To help speed character rigging, the tools group developed new technology that made it possible for the character group, which handled designs, models, rigging, clothes, hair, shaders, and textures, to build one re-usable rig for all the characters. The models were built in Maya, and the rigging, or the articulation, was added with Pixar’s proprietary software, which was enhanced to allow squashing and super-stretching (Helen is Elastigirl, after all). To simplify the rigging, the group had the characters all reference one template. "It could be applied quickly," says Bill Wise, character supervisor, "and a change to the template would propagate to all the characters. It has basic rotations at major joints, squash and stretch, and a muscle system on top."
"For the skin," Wise adds, "we had a sculpted shape that was sucked down onto the muscles. The bones moved the muscles and the skin dragged along, but we could let the skin slide or stick it down tightly." This description of the muscle-and-skin simulation process sounds like a typical visual effects pipeline where animators perform characters and then hand them to a technical crew that runs the sims. But Pixar isn’t typical.
Seeing More of the Character
The Incredibles was written and directed by Brad Bird, who joined Pixar in 2000 after directing The Iron Giant for Warner Bros. "The story is based on an idea I had in the mid-’90s," he says. "It’s about a guy who gives up what he loves and then resents it to the point that he doesn’t see what’s around him. It seems like a big goofy Hollywood movie, but I feel like it’s a personal film in pop clothing." That guy in the film is Bob Parr, aka Mr. Incredible, a former superhero who, along with his wife Helen (Elastigirl) and their super-children, Dash and Violet, has been reduced to living a normal suburban life, unable to use his superpowers- at least in public- for fear of lawsuits. One day, Bob gets a chance to don his super suit, and the story cranks up.
As in traditional animation, animators working on The Incredibles wanted to see the shape of the character, not just the character’s performance. "In our world, it’s important to see what the line of the character looks like," says John Anderson, a senior scientist in the studio tools group who joined Pixar after developing simulation engines at ILM. To be able to build skin over dynamic muscles quickly enough for the animators, Anderson and the tools group developed statistical models. "There has been a lot of research in statistical dynamics," Anderson says, "and our work fits into that body of research."

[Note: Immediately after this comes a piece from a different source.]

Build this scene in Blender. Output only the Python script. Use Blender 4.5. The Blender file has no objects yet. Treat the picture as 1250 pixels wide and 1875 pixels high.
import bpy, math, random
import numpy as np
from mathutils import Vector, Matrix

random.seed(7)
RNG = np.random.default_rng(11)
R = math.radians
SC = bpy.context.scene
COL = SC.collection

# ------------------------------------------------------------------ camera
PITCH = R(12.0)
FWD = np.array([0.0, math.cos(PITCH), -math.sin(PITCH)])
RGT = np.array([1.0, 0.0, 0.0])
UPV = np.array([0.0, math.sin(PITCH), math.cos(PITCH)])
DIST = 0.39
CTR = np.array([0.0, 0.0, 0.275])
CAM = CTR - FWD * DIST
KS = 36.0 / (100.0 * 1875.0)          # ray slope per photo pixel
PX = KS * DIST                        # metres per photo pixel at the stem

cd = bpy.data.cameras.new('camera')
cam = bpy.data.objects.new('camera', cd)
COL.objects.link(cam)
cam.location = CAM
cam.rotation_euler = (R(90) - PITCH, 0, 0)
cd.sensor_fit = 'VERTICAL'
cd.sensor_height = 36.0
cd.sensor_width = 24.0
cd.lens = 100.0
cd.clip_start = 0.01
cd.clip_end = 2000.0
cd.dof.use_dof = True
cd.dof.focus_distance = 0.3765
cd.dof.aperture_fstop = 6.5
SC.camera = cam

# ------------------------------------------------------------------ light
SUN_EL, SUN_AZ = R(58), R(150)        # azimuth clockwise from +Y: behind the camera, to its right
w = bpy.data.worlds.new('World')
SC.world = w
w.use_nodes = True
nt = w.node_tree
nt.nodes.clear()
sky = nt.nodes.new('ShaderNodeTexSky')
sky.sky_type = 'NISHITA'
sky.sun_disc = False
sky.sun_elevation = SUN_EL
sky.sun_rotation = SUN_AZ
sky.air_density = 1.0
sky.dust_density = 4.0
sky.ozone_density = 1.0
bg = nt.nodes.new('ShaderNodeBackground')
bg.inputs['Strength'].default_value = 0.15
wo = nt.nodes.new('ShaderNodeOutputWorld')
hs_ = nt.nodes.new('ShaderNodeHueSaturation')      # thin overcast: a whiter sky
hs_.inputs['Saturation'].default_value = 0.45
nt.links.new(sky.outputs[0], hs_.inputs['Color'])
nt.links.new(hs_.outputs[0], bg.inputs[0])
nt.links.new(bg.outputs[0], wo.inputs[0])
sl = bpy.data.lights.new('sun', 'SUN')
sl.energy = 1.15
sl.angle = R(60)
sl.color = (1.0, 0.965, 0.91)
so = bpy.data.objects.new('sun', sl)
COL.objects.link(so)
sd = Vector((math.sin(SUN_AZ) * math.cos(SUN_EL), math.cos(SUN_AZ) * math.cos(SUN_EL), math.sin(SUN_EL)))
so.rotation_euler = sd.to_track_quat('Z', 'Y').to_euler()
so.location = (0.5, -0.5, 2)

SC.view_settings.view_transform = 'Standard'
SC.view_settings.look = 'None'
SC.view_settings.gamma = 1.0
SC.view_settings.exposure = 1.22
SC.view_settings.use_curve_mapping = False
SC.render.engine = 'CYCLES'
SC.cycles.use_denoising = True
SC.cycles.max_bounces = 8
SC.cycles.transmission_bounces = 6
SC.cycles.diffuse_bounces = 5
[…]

Essentially, they put a character through a set of exercises- a representative sample of poses – and then used the muscle positions for those poses to train a mathematical representation of the internal coefficients; they’d create a compressed memory of what the muscles looked liked and implement it as an algorithm. "The system would know that when a character looks like this, the muscles look like that," says Rick Sayre, supervising technical director. Thus, the animators could see the result of a dynamic muscle-and-skin system without running a simulation.
Then the tools group spun that idea into clothing. "We trained a statistical model of the cloth," says Anderson. An evolution of the simulation engine developed by Andy Witkin, David Baraff, and Michael Kass for Monsters, Inc. moved the cloth during the training exercise. Once trained, the statistical model took over. That made it possible not only to do cloth sims for multiple characters who appear throughout the film, but also to do so while giving animators control of each major character’s silhouette.

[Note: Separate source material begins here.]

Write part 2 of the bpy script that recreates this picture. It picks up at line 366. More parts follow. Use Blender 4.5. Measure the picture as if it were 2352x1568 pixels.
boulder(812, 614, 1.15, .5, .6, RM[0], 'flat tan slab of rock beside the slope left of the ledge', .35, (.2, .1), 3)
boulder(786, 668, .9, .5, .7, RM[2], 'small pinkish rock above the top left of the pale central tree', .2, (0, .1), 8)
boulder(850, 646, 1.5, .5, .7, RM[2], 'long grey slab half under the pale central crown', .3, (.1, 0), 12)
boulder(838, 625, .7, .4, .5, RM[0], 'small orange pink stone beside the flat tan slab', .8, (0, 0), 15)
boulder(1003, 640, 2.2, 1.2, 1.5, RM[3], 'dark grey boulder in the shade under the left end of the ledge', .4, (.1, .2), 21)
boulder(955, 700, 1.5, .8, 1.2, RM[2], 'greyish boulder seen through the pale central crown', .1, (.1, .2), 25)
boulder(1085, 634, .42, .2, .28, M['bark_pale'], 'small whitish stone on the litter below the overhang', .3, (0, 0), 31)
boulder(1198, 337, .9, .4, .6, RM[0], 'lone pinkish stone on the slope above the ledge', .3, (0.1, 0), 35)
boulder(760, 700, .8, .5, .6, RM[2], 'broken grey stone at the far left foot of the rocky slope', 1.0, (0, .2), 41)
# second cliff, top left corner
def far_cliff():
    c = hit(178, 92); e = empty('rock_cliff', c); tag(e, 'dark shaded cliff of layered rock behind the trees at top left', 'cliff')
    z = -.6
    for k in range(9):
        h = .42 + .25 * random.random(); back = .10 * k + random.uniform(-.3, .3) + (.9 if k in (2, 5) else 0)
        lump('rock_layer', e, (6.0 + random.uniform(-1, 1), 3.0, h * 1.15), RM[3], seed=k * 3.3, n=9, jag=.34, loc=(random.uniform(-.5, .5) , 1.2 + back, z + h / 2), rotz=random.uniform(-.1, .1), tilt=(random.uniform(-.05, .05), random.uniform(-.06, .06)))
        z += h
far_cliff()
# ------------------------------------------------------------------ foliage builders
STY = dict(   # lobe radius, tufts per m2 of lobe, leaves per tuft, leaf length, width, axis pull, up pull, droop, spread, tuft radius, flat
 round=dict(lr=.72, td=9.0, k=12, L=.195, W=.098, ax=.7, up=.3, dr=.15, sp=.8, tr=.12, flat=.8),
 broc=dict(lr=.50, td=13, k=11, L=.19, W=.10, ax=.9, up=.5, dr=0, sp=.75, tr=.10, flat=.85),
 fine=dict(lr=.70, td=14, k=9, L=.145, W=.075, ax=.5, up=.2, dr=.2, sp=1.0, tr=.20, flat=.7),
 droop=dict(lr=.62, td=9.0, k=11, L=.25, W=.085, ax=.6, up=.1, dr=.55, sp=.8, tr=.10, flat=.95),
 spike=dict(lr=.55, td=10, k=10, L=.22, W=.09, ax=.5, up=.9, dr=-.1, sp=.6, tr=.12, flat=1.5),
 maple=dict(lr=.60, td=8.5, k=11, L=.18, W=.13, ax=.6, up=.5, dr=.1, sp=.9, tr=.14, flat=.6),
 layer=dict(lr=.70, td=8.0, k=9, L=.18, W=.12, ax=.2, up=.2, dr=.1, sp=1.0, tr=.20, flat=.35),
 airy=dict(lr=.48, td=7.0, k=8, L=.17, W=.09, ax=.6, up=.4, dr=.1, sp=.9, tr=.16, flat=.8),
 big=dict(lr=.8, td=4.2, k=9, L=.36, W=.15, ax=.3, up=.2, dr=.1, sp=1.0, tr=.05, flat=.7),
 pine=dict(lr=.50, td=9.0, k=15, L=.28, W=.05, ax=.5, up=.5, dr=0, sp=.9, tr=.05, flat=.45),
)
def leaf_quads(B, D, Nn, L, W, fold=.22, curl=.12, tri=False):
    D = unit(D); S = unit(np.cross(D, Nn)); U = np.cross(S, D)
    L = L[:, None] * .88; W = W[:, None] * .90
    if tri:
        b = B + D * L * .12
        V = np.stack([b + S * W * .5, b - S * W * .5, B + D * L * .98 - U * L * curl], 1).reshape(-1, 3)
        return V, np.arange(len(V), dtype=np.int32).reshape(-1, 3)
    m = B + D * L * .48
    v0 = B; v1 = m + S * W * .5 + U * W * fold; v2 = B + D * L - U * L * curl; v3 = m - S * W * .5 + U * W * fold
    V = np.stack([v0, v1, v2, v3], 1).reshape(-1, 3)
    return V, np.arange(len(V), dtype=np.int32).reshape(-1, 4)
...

The use of statistical models is likely to be adopted by visual effects crews faced with similar problems, another way in which technology proven at Pixar might find broader use. But with The Incredibles, the movement of technology and technique from animation to live-action was a two-way street.

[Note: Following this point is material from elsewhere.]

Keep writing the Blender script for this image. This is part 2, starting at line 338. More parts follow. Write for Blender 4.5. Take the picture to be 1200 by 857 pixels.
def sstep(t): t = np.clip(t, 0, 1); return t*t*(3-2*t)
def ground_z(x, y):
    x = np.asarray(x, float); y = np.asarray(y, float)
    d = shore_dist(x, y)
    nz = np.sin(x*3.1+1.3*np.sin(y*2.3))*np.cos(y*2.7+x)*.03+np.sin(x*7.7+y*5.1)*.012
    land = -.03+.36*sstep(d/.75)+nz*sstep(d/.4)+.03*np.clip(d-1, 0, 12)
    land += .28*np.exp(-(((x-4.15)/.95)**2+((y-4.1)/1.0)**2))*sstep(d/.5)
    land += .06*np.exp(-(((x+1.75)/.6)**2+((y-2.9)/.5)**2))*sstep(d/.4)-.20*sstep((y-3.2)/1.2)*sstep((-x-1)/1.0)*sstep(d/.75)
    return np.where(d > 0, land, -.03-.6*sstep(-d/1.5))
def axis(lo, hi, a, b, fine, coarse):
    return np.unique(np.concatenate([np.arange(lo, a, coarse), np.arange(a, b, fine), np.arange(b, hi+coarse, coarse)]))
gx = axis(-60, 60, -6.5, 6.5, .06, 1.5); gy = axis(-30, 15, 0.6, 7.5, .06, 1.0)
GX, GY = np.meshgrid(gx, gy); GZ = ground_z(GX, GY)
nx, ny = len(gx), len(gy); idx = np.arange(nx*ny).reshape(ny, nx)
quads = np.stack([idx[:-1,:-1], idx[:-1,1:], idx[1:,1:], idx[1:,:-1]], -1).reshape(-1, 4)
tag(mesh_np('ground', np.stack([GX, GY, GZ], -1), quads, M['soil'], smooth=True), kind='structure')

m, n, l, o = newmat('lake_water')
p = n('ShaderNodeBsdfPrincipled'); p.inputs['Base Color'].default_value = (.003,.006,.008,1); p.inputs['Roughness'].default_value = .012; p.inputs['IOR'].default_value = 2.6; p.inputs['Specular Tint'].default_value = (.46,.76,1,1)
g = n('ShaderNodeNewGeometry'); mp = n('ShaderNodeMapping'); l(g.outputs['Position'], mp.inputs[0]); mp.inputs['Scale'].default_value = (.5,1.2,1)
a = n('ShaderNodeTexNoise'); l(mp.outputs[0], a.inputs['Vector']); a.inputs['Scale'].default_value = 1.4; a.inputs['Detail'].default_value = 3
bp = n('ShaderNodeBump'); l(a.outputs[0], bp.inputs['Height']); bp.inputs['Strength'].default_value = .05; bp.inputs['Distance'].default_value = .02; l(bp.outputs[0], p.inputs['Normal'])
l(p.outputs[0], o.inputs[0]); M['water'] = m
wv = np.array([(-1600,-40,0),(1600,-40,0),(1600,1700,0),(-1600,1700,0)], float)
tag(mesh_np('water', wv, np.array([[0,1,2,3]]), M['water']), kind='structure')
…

Bird developed storyboards with help from a team that used Adobe After Effects and, like visual effects animatics but unlike traditional animation, the initial storyboards included camera moves. This made it possible for the crew to adopt other live-action techniques- building only what the camera could see, for example. They also used live-action elements- splashes, shadows, and so forth – and 2 1/2-D matte paintings.
For the characters’ skin, the crew applied subsurface scattering, but not detailed texture maps. "We had stylized, deformed people," says Bird. "We didn’t want them to look plastic, but too much detail made them look creepy." For this film, Pixar relied on several commercial tools: Pixar’s PRMan 11.5 (with access to features now in 12), Alias Maya, Adobe AfterEffects and Photoshop, Apple Shake, and, for matte paintings, Discreet’s 3ds max and Splutterfish’s Brazil. A new, proprietary interactive lighting tool helped lighters balance the look. And, once again, the hardest technical problems the crew solved were those in which the technology is least evident. "When Helen pushes Violet’s hair behind her ear, when Bob puts his hand through a rip in his super suit, those are our triumphs," says Wise.